Tuesday, 29 October 2013

T 584/09 - A Waste Of Time?

A kind colleague has informed me that Board 3.3.01 has now issued its final decision in case T 584/09.

In this case the opponent filed an appeal after the Opposition Division had maintained the patent in amended form.

In its first decision, dated February 3, 2011, Board 3.3.01 revoked the patent.

The Enlarged Board of appeal (EBA), in its decision R 21/11, set aside the decision because the deciding Board had not been aware of a request (to admit expert opinion D27) and, therefore, had ignored it.

The EBA dismissed the request to have the case decided by the Board in a new composition, but as the former chairman had retired, the remaining former members recused themselves and the Board accepted this in its second decision of March 1, 2013.

In its third decision, dated June 10, 2013, the Technical Board now again revoked the patent. This time document D27 was admitted, but it appears not to have played any role in the decision.

So this is another case where a petition for review is successful but in the end, it is not really worth the time and effort: außer Spesen nichts gewesen.

What do we learn from this? In my opinion, before you file a petition for review, you should consider not only (a) if there are any good reasons for the EBA to allow the petition (which is rare), but also (b) if so, if this is likely to lead to a different outcome.

I guess not many cases will pass this two stage test.

Should you wish to download the whole decision (in German), just click here.

The file wrapper can be found here.


Anonymous said...

Oh, but it was a useful excercise. It kept the patent alive in law, allowing licensing income to flow. It permitted national tax breaks on IP-derived income to be maintained. It supported shareholder value, and market valuation or investor funding criteria. And it avoided for some time a final negative decision by an authoritative body which could be used to persuade an uneducated jury. Keeping a granted patent alive for even a handful of months can, for the right patent, be a jolly good thing for the patentee.

Anonymous said...

And additionally, it likely maintained an uncertainty, dissuading competitors from entering the market.

Obviously, seen from society's point of view, all this is abuse of the patent system.

It is nowadays easy to keep even a hopeless patent application alive for 10 years at limited cost.

Is this really how we as a society want the system to be?

oliver said...

Fair enough.

Obviously, you can hardly imagine any situation that is not to somebody’s advantage.

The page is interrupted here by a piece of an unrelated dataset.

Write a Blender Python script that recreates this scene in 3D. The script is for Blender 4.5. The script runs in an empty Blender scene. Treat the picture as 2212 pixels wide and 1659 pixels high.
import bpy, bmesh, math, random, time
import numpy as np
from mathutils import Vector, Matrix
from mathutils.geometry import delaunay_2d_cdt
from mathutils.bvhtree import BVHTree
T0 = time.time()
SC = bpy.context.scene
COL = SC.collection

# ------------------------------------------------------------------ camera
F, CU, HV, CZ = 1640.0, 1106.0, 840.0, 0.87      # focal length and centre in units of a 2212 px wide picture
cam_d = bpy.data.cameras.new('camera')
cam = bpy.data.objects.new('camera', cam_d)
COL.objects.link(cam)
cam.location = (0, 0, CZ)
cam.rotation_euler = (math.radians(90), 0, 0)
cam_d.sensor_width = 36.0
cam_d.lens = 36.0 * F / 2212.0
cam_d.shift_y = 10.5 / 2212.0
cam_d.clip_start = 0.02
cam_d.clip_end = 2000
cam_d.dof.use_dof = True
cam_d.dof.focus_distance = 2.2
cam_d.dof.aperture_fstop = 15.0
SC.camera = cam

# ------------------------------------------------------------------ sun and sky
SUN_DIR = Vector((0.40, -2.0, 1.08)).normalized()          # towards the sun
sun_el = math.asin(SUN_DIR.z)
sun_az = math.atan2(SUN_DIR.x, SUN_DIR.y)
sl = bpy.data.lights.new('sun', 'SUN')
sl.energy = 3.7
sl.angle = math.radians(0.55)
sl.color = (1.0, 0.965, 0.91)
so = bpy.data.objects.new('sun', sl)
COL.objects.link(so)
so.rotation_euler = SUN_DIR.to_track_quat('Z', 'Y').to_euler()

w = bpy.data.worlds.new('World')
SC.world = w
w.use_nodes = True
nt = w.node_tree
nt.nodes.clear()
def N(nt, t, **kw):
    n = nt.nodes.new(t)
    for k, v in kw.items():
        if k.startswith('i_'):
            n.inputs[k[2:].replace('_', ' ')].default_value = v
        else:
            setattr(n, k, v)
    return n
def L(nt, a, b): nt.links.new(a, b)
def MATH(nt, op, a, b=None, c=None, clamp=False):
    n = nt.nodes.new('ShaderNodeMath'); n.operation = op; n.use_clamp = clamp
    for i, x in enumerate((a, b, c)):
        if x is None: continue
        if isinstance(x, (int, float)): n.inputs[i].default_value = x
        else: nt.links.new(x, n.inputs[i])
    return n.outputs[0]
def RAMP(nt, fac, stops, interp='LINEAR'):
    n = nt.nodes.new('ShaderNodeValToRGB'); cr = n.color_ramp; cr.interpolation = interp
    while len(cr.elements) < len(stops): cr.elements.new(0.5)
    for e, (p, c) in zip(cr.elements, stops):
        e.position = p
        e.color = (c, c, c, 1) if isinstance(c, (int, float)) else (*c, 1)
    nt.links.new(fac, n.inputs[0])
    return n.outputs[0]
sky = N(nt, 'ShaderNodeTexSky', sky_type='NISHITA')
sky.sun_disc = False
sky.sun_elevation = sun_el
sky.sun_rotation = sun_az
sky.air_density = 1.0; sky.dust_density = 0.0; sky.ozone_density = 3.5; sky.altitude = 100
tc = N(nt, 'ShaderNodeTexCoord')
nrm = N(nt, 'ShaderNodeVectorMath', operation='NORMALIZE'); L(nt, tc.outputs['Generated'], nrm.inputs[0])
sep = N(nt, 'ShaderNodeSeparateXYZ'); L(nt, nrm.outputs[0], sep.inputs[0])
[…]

As to dissuasion, I am not so sure. A petition does not have suspensive effect, and, more importantly, there is Article 112a(6) EPC.

Anonymous said...

Yes, but Art 112a(6) EPC is not necessarily easy to define the boundaries for. What you can and can't do (e.g whether you can increase production later or make a variant later, etc) is always going to be uncertain. I'm sure few people will rely on it, especially is lots of money needs to be invested in the project.

Myshkin said...

I don't consider this particular petition to be abusive at all. The petition succeeded, which is exceptional and leaves in no doubt that the applicant had a very good reason to feel unhappy about how the appeal proceedings have been conducted. It is a good thing that violations of fundamental procedural rights are sanctioned. (Of course it would be better if they did not occur in the first place.)

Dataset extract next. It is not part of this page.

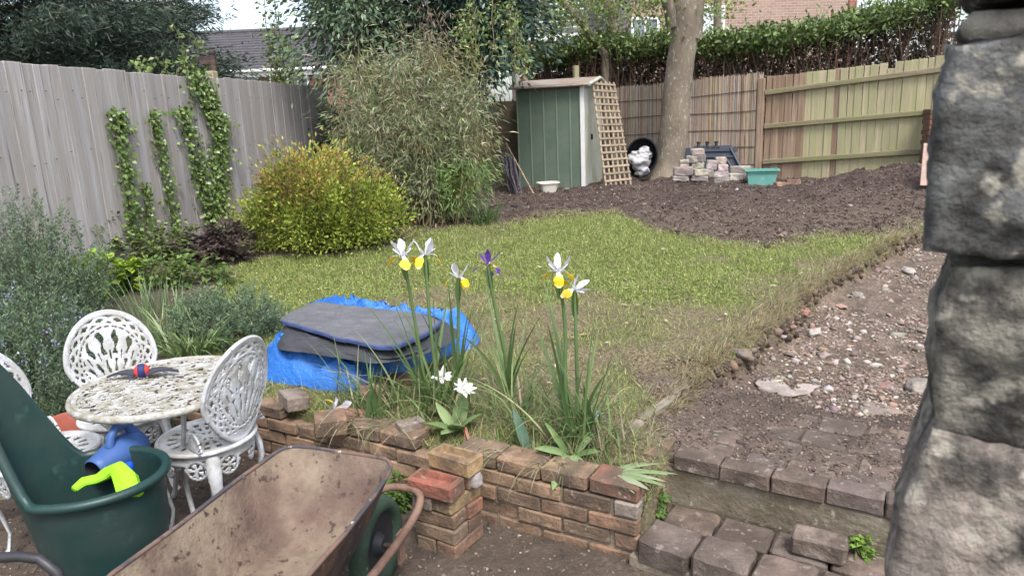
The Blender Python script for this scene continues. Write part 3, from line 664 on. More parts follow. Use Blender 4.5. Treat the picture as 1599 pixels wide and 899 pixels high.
# table
tx, ty = -1.615, 3.10; tz = H(tx, ty)
t = thing('cast_metal_table', 'round white cast metal table with lichen stained lattice top', 'garden table', (tx, ty, tz-.004), .4)
TR = .385
def top_mask(u, v):
    r = np.hypot(u, v)/TR; x_ = u*100; y_ = v*100
    nse = vn(u, v, 58, 60)+.5*vn(u, v, 110, 61)
    worm = np.abs(nse) < .36
    return (r < 1) & ((r > .93) | (np.abs(r-.72) < .022) | (np.abs(r-.40) < .022) | worm)
put('tabletop', pierced('tabletop', top_mask, (-TR-.01, TR+.01, -TR-.01, TR+.01), (190, 190), lambda u, v, w: (u, v, .679+w), .007, TABLETOP), t)
g = Geo(); n_ = 64; g.tube([(TR*math.cos(2*pi*k/n_), TR*math.sin(2*pi*k/n_), .672) for k in range(n_+1)], .013, 8, cap=False, flat=1.3); g.obj('table_rim', TABLETOP, t)
for k in range(4):
    a = k*pi/2+.25; g = Geo(); ca, sa = math.cos(a), math.sin(a)
    g.tube([(r_*ca, r_*sa, z) for r_, z in ((.31, .665), (.275, .58), (.20, .46), (.13, .36), (.10, .28), (.115, .18), (.18, .08), (.26, .008))], [.016, .016, .015, .017, .02, .017, .016, .02], 8, flat=.7)
    g.obj('leg', WHITE, t)
g = Geo(); n_ = 24; g.tube([(.11*math.cos(2*pi*k/n_), .11*math.sin(2*pi*k/n_), .3) for k in range(n_+1)], .012, 6, cap=False); g.obj('stretcher_ring', WHITE, t)
# winged ball toy on the table
q = PZ(222, 584, tz+.70); b = thing('winged_ball_toy', 'red and navy ball with two dark wings lying on the table', 'toy', (q[0], q[1], tz+.683), 0)
bm = bmesh.new(); bmesh.ops.create_uvsphere(bm, u_segments=24, v_segments=16, radius=.034); bmesh.ops.rotate(bm, verts=bm.verts, matrix=Matrix.Rotation(pi/2, 3, 'Y'))
me = bmmesh('ball', bm, M('red_foam', (.62, .05, .04), .6, bump=.05), True); me.materials.append(M('navy_foam', (.02, .03, .11), .6, bump=.05))
for p in me.polygons: p.material_index = 1 if -.014 < p.center.x < .018 else 0
put('ball', me, b, (0, 0, .034), (0, 0, .3))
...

I agree that an applicant before filing a petition should consider (a) if there are any good reasons for the EBA to allow the petition. To avoid wasting money he may also consider (b) if so, if this is likely to lead to a different outcome, but as long (a) is complied with (which is indeed rare) I believe it is in the interest of the public if he files the petition anyway.

oliver said...

Prince Myshkin, I have to admit that I do not understand your last remark.

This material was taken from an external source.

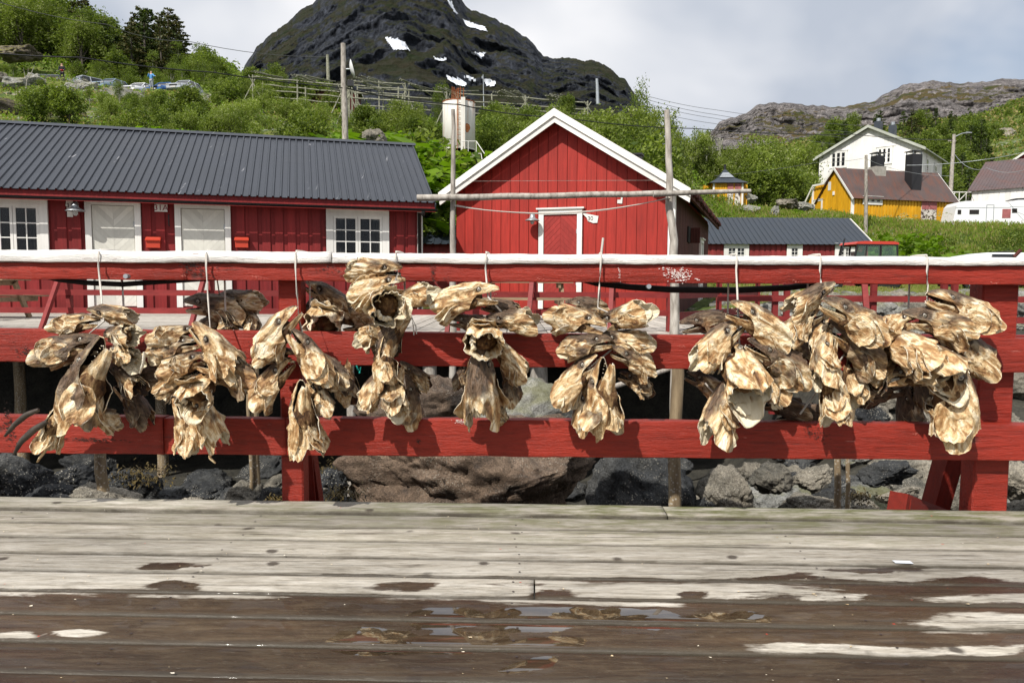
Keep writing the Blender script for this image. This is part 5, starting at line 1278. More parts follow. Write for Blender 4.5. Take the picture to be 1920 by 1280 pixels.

More than once I have been the victim of substantial procedural violations on behalf of an OD, but as the misbehaviour did not fundamentally change the situation, I certainly would not have asked the Board for a remittal, as the only effect would have been a 4-5 year delay.

It may well be that it would be of public interest to have the ODs admonished whenever they commit substantial procedural violations, but life is short, and even more so for patents.

For similar reasons, I certainly would not file a petition if a Board had violated my right to be heard in a non-decisive manner.

Admittedly, I am not working in a field where one day of patent protection can be worth millions of euros.

Anonymous said...

Myshkin, Oliver,

Your discussion is the eternal fight between principle and pragmatism.

oliver said...

If the fight was to be eternal, I certainly would not like to have Myshkin on the other side.

But as far as I am concerned, rest assured that I intend to kick the bucket sooner or later.

Myshkin said...

We are not in any fight, are we? ;-)

Of course an applicant should first of all be concerned with his own interests, and it may not be in his interest to spend money on filing a petition for review that is not going to be of any help even if it succeeds. So applying criterion (b) of course makes sense.

My point was that a petition for review that is filed when only criterion (a) is fulfilled is, in my view, not an abuse of patent system. It is in the public's interest that checks on the powers of the Boards are effective. And this may also be in the (longer term) interest of the applicant himself. Oliver did not mention abuse of the patent system, but an anonymous commenter did.

So I agree that there exists a tension between pragmatism and principle.